Contrary to Westbury 55’s contention, the Supreme Court properly granted those branches of the Village’s motion and the District’s cross motion which were to dismiss the strict foreclosure cross claim and to uphold the agricultural liabilities tax lien. Westbury 55’s argument that Waverly lacked the authority to encumber the property with the eight-year 1994 agricultural commitment because of the 1991 judgment of foreclosure and sale is without merit. The entry of a judgment of *693foreclosure and sale does not divest the mortgagor of its title and interest in the property until the sale is actually conducted (see Nutt v Cuming, 155 NY 309 [1898]; Carnavalla v Ferraro, 281 AD2d 443, 444 [2001]; Banque Arabe Et Internationale D'Investissement v One Times Sq. Ltd. Partnership, 223 AD2d 384 [1996]; Dulberg v Ebenhart, 68 AD2d 323, 327 [1979]). Here, the actual sale pursuant to the 1991 judgment of foreclosure and sale did not occur until 1996, after the 1994 agricultural commitment was entered into. The strict foreclosure cross claim was properly dismissed because the agricultural liabilities constitute a superior tax lien, which cannot be extinguished by strict foreclosure (see RPAPL 1352; Agriculture and Markets Law § 306 [2] [a] [i], [ii]; 6820 Ridge Realty v Goldman, 263 AD2d 22 [1999]; Matter of Karlin Farms v Board of Assessors of Town of Riverhead, 197 AD2d 32 [1994]; Kronenberg v Ellenville Nurseries & Greenhouses, 22 Misc 2d 247 [1960]). Further without merit is Westbury 55’s claim that inasmuch as only a portion of the property was converted to Church use, any sustainable agricultural liabilities must be reduced accordingly (see Matter of Karlin Farms v Board of Assessors of Town of Riverhead, supra; 6 Ops Counsel SBEA No. 66).

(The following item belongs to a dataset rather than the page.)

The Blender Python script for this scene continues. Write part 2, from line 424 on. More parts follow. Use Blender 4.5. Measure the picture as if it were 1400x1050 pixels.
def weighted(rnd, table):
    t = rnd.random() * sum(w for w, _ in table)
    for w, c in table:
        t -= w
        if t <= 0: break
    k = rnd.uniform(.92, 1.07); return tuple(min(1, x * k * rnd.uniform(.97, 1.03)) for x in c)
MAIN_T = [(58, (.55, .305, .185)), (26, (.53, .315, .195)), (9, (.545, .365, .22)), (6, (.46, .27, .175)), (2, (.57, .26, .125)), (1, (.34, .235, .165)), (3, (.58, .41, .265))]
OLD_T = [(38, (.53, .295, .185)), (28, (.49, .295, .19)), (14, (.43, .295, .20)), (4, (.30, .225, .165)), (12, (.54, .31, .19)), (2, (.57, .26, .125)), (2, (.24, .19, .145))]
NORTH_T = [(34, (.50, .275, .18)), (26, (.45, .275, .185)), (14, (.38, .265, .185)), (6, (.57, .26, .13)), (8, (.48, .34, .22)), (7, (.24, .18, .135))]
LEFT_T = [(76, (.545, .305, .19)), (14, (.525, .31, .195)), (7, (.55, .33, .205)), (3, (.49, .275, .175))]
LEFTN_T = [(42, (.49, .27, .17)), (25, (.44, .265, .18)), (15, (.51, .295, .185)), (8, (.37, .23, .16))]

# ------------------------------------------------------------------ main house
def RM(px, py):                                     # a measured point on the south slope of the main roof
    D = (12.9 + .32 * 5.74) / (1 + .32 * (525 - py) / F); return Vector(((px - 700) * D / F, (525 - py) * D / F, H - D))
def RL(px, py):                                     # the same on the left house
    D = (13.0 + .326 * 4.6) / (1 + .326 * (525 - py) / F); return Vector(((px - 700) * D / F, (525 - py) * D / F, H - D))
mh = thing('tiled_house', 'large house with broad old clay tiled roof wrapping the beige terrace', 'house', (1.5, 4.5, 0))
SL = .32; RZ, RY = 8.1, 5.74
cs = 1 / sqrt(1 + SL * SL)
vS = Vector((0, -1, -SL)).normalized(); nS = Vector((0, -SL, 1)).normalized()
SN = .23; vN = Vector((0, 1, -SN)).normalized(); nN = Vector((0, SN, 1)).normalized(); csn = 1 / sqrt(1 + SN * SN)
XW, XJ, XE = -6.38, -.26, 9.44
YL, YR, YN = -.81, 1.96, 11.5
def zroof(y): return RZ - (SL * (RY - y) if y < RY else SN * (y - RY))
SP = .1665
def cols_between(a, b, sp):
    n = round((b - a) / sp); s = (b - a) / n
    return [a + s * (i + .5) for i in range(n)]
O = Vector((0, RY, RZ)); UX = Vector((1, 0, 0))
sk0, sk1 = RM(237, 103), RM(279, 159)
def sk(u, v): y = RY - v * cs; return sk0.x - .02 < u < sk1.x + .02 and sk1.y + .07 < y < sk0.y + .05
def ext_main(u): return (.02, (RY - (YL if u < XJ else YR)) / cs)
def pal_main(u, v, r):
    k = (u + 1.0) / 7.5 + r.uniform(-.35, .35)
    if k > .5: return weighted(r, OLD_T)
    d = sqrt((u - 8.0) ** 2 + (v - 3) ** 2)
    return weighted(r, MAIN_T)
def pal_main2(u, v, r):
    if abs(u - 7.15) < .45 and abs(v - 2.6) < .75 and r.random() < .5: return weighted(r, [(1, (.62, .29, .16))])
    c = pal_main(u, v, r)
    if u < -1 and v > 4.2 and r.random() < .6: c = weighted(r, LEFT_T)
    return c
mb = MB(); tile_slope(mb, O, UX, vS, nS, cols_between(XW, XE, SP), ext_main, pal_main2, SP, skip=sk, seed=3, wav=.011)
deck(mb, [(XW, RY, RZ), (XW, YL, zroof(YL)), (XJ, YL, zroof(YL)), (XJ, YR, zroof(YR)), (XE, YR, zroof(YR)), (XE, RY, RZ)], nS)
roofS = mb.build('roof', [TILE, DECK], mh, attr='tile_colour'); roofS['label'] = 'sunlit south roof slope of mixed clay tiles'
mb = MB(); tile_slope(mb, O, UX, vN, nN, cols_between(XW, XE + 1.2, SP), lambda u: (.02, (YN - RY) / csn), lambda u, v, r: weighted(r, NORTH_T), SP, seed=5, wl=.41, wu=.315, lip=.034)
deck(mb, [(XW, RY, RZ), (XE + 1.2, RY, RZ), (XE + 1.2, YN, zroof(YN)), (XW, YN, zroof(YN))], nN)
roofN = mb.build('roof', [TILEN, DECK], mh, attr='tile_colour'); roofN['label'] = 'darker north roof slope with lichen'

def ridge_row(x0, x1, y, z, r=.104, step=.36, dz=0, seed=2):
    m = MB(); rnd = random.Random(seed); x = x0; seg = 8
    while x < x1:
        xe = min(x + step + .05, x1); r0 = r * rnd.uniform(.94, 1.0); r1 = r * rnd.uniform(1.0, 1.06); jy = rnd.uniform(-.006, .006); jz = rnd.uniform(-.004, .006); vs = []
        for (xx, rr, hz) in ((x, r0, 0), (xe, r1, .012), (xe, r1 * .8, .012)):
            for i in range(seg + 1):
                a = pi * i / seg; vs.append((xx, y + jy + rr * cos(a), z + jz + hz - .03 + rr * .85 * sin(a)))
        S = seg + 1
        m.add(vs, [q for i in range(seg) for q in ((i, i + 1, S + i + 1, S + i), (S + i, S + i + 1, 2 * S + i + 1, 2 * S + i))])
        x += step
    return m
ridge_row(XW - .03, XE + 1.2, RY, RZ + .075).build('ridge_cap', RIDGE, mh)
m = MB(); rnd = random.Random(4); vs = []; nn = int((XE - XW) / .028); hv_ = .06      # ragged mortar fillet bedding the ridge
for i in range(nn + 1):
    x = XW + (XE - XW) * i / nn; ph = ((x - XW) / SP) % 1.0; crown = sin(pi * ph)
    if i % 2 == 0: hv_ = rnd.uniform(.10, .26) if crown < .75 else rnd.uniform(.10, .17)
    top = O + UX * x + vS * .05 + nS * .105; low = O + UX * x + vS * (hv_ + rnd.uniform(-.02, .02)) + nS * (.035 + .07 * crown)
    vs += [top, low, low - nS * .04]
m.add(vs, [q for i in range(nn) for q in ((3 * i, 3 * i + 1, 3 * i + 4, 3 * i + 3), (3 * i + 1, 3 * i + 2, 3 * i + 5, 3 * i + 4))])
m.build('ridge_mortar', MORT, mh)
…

Those branches of the Church’s cross motion which were for summary judgment seeking a declaration that Westbury 55 was obligated to pay any agricultural liabilities found to be due and that the escrow funds were to be applied for that purpose were also property granted. Since strict foreclosure was not an available remedy to extinguish the agricultural liabilities, there is no merit to Westbury 55’s contention that the Church breached its implicit obligation to act in good faith (see Van Valkenburgh, Nooger & Neville v Hayden Publ. Co., 30 NY2d 34 [1972], cert denied 409 US 875 [1972]), by refusing to join the prior strict foreclosure action. Therefore, Westbury 55 was not relieved by any purported breach of contract by the Church from its unambiguous and explicit obligations to pay the agricultural liabilities arising from its failure to obtain the no-action document (see 1550 Fifth Ave. Bay Shore v 1550 Fifth Ave., 297 AD2d 781, 783 [2002]; Madison Invs. v Cohoes Assoc., 176 AD2d 1021 [1991]).
Westbury 55’s remaining contentions are without merit. Santucci, J.P., Schmidt, Adams and Cozier, JJ., concur.